松岡 大ちゃん(※塚原さんの本名)は俺の娘と同い年だけど、若いとかどうのこうのというよりは、年齢に関係なくすごいスケールの大きなことを考えている人だなと思った。あとは人のつながりをすごく大事にしている人だなと。この二つですね、最初に思ったのは。だから今、自分たちがKOMAという会社をやっているけど、KOMAという会社だけではできないことを、もし一緒に絡んだら、違うベクトルのスケールというか、そういうところで何か面白い展開を見させてくれそうだなと思いました。かつ一度出会った人をすごく大事にする姿勢が見えるから、安心感というか信頼感というか、そういうものを最初に、本当に出会った最初の最初に感じました。

家具職人の松岡茂樹氏
家具職人の松岡茂樹氏

塚原 いや、もう恐縮です! 松岡さんには工房やお酒の席で、毎回いろいろなお話を聞かせていただいていて……。

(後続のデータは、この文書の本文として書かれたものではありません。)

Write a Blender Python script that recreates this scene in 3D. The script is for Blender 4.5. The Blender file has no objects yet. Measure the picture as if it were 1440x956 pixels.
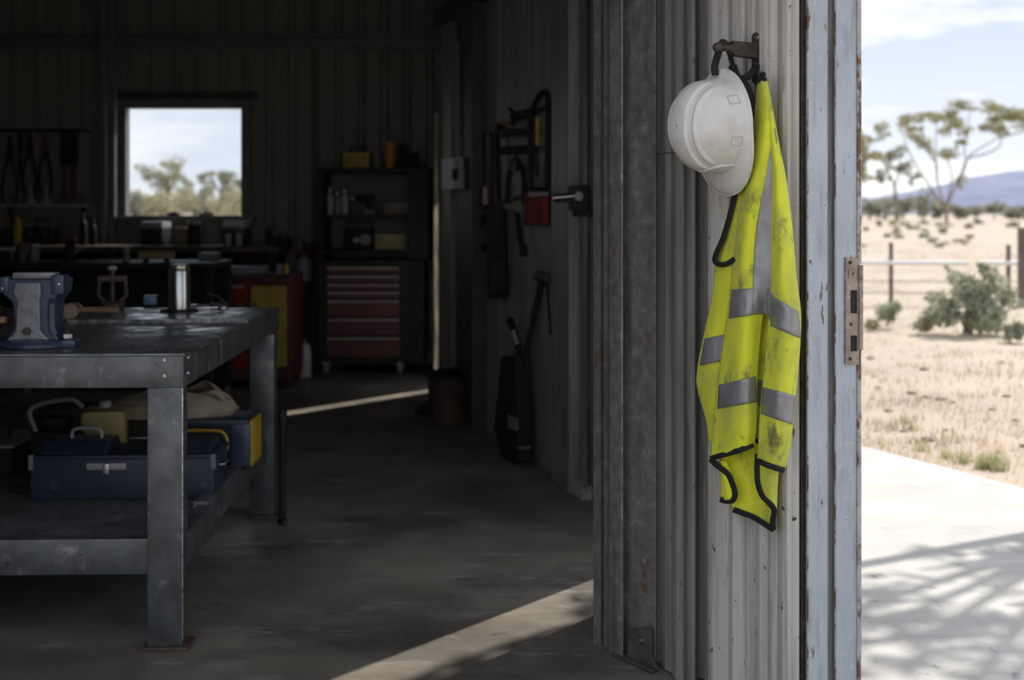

松岡 酔っ払っているから何も覚えていないんだ(笑)。楽しかったなとかは覚えているけど。

塚原 毎回べろべろ(笑)。それでも印象に残っているのは、「日本が世界一になれるものづくりって、木工じゃないか」みたいなお話をされていて。「それは何故ですか?」と聞いたら、「やっぱり刃がいいからだよ」と。道具の刃が日本のものはすごくいいからというお話をされていて、鉋を含めていろいろな道具の刃があって、鉋だけでも大きなものから小さなものまで何種類もあって、それらを全て使いこなして製作しているというお話が強く印象に残っています。

そして「cocoda chair」。僕たちがいま腰掛けている、松岡さんしかつくれないKOMAの椅子ですが、同じ形を目指してつくっていくものの、一個一個木の個性があるので、刃で木を一周削っていく間に、ひとつひとつの木の個性を覚えていくのだと。

そうして木目が変わる瞬間に、「ああ、この木はここで目が変わるんだ」と気づきながら臨機応変に削る方向を変えているというお話をされていました。松岡さんは「椅子」という同じ形のものをつくっているけれど、一個一個個性の違う木と向き合って、それと対話をしながら形づくっている。あと面白いなと思ったのが、「うまくいくときは素早くパッとうまくいくけど、駄目なときは時間をかけても何をやっても駄目」というお話です。